● **Task to carry out**
Write out the listing beneath this instruction in its entirety, exactly as it reads.

● **Raw data**
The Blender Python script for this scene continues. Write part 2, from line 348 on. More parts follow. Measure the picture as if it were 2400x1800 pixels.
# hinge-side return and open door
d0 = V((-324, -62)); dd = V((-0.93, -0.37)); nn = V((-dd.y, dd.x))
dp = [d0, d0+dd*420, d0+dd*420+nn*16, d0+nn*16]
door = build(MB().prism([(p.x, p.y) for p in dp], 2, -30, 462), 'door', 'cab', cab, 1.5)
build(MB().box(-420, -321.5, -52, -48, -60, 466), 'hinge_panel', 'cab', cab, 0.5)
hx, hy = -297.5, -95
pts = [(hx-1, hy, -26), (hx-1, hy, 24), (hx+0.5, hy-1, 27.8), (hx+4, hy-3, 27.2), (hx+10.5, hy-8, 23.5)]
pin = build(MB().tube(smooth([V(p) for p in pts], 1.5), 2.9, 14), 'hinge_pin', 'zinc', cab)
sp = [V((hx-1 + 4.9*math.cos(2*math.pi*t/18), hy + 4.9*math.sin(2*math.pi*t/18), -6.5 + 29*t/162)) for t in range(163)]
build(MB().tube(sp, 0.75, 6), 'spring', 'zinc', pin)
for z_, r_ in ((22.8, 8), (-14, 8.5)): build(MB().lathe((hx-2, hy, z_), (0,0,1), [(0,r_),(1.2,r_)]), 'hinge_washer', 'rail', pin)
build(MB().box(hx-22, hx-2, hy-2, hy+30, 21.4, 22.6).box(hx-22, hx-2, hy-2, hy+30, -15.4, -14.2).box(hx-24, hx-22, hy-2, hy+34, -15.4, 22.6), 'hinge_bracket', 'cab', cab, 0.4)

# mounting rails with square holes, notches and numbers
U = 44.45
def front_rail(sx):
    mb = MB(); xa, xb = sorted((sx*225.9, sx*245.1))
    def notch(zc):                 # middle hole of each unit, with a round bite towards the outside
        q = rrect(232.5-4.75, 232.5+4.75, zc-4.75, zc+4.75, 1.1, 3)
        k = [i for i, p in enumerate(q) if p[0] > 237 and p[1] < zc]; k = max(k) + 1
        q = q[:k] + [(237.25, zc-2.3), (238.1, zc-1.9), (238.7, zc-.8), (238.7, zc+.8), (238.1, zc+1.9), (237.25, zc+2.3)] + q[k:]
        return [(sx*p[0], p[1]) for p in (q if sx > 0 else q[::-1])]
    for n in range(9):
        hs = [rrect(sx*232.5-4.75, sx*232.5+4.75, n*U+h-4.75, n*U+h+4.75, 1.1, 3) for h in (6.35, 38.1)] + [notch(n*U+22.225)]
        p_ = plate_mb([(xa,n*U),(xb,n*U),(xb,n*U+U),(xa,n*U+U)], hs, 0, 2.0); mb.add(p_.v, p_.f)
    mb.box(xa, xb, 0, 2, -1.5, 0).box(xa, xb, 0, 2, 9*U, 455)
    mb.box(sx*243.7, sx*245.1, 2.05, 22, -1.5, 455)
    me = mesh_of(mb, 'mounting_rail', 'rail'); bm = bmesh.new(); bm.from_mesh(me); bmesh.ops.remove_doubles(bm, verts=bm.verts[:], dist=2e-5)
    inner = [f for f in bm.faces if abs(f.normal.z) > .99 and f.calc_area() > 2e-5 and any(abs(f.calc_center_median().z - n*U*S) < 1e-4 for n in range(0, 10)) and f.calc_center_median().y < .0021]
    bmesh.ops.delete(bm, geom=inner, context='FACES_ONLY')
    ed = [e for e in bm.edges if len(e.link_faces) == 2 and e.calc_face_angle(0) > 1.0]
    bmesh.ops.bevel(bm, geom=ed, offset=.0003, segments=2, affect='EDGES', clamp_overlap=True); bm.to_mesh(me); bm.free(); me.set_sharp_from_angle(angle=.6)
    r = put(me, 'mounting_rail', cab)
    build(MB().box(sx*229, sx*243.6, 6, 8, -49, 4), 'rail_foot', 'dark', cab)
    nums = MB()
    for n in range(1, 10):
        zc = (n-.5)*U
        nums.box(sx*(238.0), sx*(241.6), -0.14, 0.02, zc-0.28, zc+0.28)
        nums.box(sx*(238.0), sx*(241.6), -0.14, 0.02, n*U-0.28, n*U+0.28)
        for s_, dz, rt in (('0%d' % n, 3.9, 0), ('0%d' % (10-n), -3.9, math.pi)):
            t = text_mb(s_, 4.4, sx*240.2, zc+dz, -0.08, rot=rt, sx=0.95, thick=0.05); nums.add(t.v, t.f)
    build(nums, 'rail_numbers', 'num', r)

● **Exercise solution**
The Blender Python script for this scene continues. Write part 2, from line 348 on. More parts follow. Measure the picture as if it were 2400x1800 pixels.
# hinge-side return and open door
d0 = V((-324, -62)); dd = V((-0.93, -0.37)); nn = V((-dd.y, dd.x))
dp = [d0, d0+dd*420, d0+dd*420+nn*16, d0+nn*16]
door = build(MB().prism([(p.x, p.y) for p in dp], 2, -30, 462), 'door', 'cab', cab, 1.5)
build(MB().box(-420, -321.5, -52, -48, -60, 466), 'hinge_panel', 'cab', cab, 0.5)
hx, hy = -297.5, -95
pts = [(hx-1, hy, -26), (hx-1, hy, 24), (hx+0.5, hy-1, 27.8), (hx+4, hy-3, 27.2), (hx+10.5, hy-8, 23.5)]
pin = build(MB().tube(smooth([V(p) for p in pts], 1.5), 2.9, 14), 'hinge_pin', 'zinc', cab)
sp = [V((hx-1 + 4.9*math.cos(2*math.pi*t/18), hy + 4.9*math.sin(2*math.pi*t/18), -6.5 + 29*t/162)) for t in range(163)]
build(MB().tube(sp, 0.75, 6), 'spring', 'zinc', pin)
for z_, r_ in ((22.8, 8), (-14, 8.5)): build(MB().lathe((hx-2, hy, z_), (0,0,1), [(0,r_),(1.2,r_)]), 'hinge_washer', 'rail', pin)
build(MB().box(hx-22, hx-2, hy-2, hy+30, 21.4, 22.6).box(hx-22, hx-2, hy-2, hy+30, -15.4, -14.2).box(hx-24, hx-22, hy-2, hy+34, -15.4, 22.6), 'hinge_bracket', 'cab', cab, 0.4)

# mounting rails with square holes, notches and numbers
U = 44.45
def front_rail(sx):
    mb = MB(); xa, xb = sorted((sx*225.9, sx*245.1))
    def notch(zc):                 # middle hole of each unit, with a round bite towards the outside
        q = rrect(232.5-4.75, 232.5+4.75, zc-4.75, zc+4.75, 1.1, 3)
        k = [i for i, p in enumerate(q) if p[0] > 237 and p[1] < zc]; k = max(k) + 1
        q = q[:k] + [(237.25, zc-2.3), (238.1, zc-1.9), (238.7, zc-.8), (238.7, zc+.8), (238.1, zc+1.9), (237.25, zc+2.3)] + q[k:]
        return [(sx*p[0], p[1]) for p in (q if sx > 0 else q[::-1])]
    for n in range(9):
        hs = [rrect(sx*232.5-4.75, sx*232.5+4.75, n*U+h-4.75, n*U+h+4.75, 1.1, 3) for h in (6.35, 38.1)] + [notch(n*U+22.225)]
        p_ = plate_mb([(xa,n*U),(xb,n*U),(xb,n*U+U),(xa,n*U+U)], hs, 0, 2.0); mb.add(p_.v, p_.f)
    mb.box(xa, xb, 0, 2, -1.5, 0).box(xa, xb, 0, 2, 9*U, 455)
    mb.box(sx*243.7, sx*245.1, 2.05, 22, -1.5, 455)
    me = mesh_of(mb, 'mounting_rail', 'rail'); bm = bmesh.new(); bm.from_mesh(me); bmesh.ops.remove_doubles(bm, verts=bm.verts[:], dist=2e-5)
    inner = [f for f in bm.faces if abs(f.normal.z) > .99 and f.calc_area() > 2e-5 and any(abs(f.calc_center_median().z - n*U*S) < 1e-4 for n in range(0, 10)) and f.calc_center_median().y < .0021]
    bmesh.ops.delete(bm, geom=inner, context='FACES_ONLY')
    ed = [e for e in bm.edges if len(e.link_faces) == 2 and e.calc_face_angle(0) > 1.0]
    bmesh.ops.bevel(bm, geom=ed, offset=.0003, segments=2, affect='EDGES', clamp_overlap=True); bm.to_mesh(me); bm.free(); me.set_sharp_from_angle(angle=.6)
    r = put(me, 'mounting_rail', cab)
    build(MB().box(sx*229, sx*243.6, 6, 8, -49, 4), 'rail_foot', 'dark', cab)
    nums = MB()
    for n in range(1, 10):
        zc = (n-.5)*U
        nums.box(sx*(238.0), sx*(241.6), -0.14, 0.02, zc-0.28, zc+0.28)
        nums.box(sx*(238.0), sx*(241.6), -0.14, 0.02, n*U-0.28, n*U+0.28)
        for s_, dz, rt in (('0%d' % n, 3.9, 0), ('0%d' % (10-n), -3.9, math.pi)):
            t = text_mb(s_, 4.4, sx*240.2, zc+dz, -0.08, rot=rt, sx=0.95, thick=0.05); nums.add(t.v, t.f)
    build(nums, 'rail_numbers', 'num', r)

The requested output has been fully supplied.